The most obvious problem with this is that the number of rows that are returned is the product of the number matches in all the joins. With just a few joined tables that number could get very large. If there were five tables with six matches each, there would be 6^5 rows! A secondary problem is that processing the return rows is more complex, as I have to dig out the unique values in each column.

As an alternative, I have written something like this, which essentially does a separate query for each JOIN:

SELECT items.*, item_has_related_1.related1_id, NULL as related2_id, ...
FROM (items)
JOIN item_has_related_1 ON item_has_related_1.item_id = items.id
WHERE items.id = $itemId

UNION

SELECT items.*, NULL as related1_id, item_has_related_2.related2_id, ...
FROM (items)
JOIN item_has_related_2 ON item_has_related_2.item_id = items.id
WHERE items.id = $itemId

The number of rows returned this way is the sum of the number of matches in all joins. However, query prep time is much longer and so for smaller datasets this method is less efficient. I have tried to empirically determine the definition of "smaller", but with my test data I'm not sure if my results are meaningful.

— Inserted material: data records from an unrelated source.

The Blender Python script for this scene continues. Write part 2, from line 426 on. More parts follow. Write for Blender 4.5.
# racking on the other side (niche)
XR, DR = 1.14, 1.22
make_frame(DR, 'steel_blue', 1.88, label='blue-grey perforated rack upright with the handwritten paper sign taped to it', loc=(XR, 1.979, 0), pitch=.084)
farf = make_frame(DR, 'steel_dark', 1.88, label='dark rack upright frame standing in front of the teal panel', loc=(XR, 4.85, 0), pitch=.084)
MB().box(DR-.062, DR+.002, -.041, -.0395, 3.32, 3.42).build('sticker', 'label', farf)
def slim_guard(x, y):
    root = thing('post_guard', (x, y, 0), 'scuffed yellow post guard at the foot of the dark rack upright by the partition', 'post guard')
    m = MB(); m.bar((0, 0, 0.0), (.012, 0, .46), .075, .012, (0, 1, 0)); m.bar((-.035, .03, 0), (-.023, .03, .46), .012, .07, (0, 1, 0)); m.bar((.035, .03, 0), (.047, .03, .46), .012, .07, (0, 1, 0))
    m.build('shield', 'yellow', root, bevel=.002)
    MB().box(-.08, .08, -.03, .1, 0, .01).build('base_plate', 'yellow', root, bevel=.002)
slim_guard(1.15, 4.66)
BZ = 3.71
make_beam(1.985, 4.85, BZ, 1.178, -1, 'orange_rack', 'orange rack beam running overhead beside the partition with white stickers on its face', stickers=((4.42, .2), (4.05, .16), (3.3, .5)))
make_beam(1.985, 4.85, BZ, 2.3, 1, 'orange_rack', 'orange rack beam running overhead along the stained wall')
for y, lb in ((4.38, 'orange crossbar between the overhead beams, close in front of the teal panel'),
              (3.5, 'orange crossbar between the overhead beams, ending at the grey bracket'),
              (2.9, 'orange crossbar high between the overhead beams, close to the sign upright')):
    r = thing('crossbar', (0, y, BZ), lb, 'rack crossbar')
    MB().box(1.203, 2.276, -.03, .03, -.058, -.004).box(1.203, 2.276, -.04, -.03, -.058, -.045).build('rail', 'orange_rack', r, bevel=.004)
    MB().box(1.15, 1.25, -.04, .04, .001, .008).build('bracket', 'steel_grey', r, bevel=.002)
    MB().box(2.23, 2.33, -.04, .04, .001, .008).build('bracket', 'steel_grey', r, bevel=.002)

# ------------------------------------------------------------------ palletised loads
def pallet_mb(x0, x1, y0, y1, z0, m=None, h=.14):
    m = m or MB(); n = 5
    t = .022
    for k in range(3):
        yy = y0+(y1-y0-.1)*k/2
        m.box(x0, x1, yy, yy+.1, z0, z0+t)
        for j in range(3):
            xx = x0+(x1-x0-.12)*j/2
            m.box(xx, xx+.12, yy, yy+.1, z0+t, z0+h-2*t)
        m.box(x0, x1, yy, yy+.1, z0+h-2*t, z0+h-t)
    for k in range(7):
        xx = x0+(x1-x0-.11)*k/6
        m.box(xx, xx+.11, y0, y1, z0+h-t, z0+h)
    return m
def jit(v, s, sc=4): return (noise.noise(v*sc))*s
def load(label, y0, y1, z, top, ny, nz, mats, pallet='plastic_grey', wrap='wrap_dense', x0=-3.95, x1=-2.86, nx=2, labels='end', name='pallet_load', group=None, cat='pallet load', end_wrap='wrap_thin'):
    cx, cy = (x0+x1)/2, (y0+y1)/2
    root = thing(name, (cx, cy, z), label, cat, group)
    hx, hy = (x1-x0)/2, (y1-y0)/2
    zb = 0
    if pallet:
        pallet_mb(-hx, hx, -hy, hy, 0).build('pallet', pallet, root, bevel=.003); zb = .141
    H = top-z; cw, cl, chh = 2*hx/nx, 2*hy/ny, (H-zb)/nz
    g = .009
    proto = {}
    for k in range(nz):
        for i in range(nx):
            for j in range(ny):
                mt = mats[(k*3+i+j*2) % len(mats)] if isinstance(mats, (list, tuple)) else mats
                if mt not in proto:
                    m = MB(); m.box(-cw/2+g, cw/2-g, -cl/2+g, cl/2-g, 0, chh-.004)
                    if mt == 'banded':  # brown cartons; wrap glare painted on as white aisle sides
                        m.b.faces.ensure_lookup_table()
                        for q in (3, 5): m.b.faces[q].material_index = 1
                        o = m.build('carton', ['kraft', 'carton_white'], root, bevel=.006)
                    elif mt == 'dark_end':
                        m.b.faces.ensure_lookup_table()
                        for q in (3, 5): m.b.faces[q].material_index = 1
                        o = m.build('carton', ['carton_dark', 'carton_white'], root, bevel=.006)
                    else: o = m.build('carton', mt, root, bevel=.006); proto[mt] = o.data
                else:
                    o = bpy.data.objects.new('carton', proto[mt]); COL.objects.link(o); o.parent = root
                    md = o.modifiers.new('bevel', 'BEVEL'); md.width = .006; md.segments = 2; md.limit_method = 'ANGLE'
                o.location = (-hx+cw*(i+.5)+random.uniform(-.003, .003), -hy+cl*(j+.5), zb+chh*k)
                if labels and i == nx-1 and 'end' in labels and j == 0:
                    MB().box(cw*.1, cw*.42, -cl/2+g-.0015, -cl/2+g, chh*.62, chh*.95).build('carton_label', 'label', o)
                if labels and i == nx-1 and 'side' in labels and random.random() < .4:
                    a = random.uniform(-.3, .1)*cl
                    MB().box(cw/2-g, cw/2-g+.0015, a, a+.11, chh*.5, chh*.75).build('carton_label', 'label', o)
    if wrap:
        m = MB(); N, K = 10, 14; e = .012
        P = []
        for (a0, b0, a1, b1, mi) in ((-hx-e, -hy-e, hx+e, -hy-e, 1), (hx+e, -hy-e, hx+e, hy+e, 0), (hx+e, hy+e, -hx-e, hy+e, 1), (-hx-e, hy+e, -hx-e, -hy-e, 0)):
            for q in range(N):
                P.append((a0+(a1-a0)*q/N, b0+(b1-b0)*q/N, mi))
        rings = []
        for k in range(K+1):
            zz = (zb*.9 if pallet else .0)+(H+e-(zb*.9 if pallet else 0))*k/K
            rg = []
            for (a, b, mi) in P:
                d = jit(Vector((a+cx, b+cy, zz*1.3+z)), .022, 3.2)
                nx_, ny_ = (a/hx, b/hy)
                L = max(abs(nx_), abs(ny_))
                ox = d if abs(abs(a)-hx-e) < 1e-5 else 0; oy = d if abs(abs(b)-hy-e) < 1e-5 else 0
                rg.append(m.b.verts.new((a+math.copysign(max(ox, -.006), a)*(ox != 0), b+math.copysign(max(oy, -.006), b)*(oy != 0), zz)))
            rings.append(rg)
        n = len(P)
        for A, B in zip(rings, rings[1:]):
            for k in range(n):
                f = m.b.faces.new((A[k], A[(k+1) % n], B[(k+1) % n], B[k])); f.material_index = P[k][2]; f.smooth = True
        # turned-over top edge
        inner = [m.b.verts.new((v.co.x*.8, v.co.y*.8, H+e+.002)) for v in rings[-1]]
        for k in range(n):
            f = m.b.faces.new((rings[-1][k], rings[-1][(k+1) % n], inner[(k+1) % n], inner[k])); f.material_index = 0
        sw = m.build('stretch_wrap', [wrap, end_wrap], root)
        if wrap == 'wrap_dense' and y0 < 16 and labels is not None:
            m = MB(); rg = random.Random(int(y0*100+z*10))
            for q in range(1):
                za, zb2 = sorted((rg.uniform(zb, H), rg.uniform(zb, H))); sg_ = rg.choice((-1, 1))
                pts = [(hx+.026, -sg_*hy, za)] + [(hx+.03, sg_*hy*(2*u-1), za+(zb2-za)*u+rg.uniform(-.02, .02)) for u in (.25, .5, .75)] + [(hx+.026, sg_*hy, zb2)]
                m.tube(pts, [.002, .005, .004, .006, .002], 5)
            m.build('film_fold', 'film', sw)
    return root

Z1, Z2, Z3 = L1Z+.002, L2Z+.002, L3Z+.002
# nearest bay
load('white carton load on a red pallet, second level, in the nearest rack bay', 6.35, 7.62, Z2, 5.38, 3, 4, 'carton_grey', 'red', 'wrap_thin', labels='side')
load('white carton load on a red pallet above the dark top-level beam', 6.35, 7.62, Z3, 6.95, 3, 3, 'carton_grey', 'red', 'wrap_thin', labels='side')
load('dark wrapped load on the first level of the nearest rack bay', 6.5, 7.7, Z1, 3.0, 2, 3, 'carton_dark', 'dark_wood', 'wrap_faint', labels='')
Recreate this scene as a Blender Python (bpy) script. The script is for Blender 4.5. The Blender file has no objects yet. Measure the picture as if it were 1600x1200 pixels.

Is there a more efficient way to perform multiple JOINs and combine the results, or is there another approach to this problem?

EDITED TO ADD: Barmar has the right answer to my question, but my very next step was expanding the where clause to return multiple rows. Referring to this question, my code ended up looking like this:

SELECT items.*,
(SELECT GROUP_CONCAT(related1_id) FROM item_has_related_1 WHERE item_id = items.id) as related1Ids,
(SELECT GROUP_CONCAT(related2_id) FROM item_has_related_2 WHERE item_id = items.id) as related2Ids,
...
FROM items
WHERE <where criteria>

Upvotes: 0

Views: 222

Answers (2)

Barmar
Barmar

Reputation: 782693

You can use GROUP_CONCAT to get all the related items from each table into a comma-separated list in the result.

SELECT items.*, related1_ids, related2_ids, ...
FROM items
LEFT JOIN (
    SELECT item_id, GROUP_CONCAT(related1_id) AS related1_ids
    FROM item_has_related_1
    WHERE item_id = $itemId
) AS r1 ON items.id = r1.item_id
LEFT JOIN (
    SELECT item_id, GROUP_CONCAT(related2_id) AS related2_ids
    FROM item_has_related_2
    WHERE item_id = $itemId
) AS r2 ON items.id = r2.item_id
...

Later you can split them up in the application language.

Upvotes: 1

NiVeR
NiVeR

Reputation: 9806

You can simply write the query with inner joins like this:

SELECT items.*, item_has_related1.related1_id, item_has_related2.related2_id, ...
FROM (items)
INNER JOIN item_has_related1 ON item_has_related1.item_id = items.id
INNER JOIN item_has_related2 ON item_has_related2.item_id = items.id
... potentially many more
WHERE items.id = $itemId;

This query will have as many rows as there are matches of $itemId in the other tables.

The thing is, if you will ever need all those data listed in the select statement, you will have to do the work of joining all queries, even if they are separate, which will not gain anything w.r.t the approach of doing all joins together as listed here.